• [Exercise brief]
Repeat exactly the lines from the start of the material below up to and including the "COL = scene.collection" line.

● ● ● ● ● ● ●

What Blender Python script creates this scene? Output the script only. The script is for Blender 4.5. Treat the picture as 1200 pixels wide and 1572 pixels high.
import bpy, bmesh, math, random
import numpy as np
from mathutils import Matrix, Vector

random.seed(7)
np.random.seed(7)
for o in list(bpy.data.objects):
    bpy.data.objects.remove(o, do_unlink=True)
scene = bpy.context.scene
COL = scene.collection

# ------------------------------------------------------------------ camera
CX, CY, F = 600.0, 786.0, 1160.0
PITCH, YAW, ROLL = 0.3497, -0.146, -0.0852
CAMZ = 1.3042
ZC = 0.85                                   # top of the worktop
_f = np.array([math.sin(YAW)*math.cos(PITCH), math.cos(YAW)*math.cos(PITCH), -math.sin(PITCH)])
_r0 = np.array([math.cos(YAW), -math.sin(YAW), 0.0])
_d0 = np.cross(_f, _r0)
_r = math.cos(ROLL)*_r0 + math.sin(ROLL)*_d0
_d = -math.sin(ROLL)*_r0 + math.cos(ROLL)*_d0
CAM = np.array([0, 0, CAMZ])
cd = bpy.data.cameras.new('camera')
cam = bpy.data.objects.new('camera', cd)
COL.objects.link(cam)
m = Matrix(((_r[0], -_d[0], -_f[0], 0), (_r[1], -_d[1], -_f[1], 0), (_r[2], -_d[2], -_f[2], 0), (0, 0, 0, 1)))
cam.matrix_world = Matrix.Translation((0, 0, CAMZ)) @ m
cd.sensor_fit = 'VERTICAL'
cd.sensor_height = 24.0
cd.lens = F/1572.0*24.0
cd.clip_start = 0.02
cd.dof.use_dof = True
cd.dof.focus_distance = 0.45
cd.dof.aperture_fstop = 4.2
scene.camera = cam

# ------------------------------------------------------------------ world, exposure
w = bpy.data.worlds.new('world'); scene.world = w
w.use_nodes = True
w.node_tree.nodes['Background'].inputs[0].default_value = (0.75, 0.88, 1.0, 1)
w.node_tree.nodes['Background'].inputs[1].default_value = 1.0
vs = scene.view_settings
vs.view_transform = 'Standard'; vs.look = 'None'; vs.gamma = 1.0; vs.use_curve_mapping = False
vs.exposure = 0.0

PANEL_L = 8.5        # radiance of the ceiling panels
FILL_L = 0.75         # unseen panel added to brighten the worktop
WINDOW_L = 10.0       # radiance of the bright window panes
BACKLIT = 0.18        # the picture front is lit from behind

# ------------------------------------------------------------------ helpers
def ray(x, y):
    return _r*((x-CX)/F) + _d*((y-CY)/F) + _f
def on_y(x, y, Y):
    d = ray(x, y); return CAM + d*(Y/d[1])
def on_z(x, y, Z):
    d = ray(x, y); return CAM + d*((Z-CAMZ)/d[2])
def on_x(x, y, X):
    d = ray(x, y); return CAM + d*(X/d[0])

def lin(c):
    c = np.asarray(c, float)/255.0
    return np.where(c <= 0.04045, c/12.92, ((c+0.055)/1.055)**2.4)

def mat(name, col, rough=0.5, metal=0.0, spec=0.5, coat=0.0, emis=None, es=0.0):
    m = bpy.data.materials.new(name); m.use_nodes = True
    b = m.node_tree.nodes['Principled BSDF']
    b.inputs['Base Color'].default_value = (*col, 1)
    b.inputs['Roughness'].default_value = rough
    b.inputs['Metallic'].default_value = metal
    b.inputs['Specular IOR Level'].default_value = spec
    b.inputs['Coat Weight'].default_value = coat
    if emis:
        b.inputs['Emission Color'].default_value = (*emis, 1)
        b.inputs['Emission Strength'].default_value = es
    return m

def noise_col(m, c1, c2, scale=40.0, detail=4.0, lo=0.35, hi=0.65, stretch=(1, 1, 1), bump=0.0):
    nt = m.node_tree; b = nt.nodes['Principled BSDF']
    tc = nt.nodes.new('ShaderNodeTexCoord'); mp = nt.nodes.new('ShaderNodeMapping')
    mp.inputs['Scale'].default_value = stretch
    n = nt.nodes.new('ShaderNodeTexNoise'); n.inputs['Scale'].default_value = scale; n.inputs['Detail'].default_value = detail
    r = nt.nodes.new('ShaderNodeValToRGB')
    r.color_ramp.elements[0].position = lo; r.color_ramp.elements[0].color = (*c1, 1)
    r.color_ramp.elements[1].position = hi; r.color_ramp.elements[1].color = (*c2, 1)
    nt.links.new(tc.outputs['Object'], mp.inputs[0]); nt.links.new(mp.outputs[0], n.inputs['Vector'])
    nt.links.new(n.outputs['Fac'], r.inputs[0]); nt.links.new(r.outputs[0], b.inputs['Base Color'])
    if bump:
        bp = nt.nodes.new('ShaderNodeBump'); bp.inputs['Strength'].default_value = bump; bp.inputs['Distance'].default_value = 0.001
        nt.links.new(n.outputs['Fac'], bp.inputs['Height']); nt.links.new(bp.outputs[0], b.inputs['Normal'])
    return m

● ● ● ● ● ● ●

• [Right answer]
What Blender Python script creates this scene? Output the script only. The script is for Blender 4.5. Treat the picture as 1200 pixels wide and 1572 pixels high.
import bpy, bmesh, math, random
import numpy as np
from mathutils import Matrix, Vector

random.seed(7)
np.random.seed(7)
for o in list(bpy.data.objects):
    bpy.data.objects.remove(o, do_unlink=True)
scene = bpy.context.scene
COL = scene.collection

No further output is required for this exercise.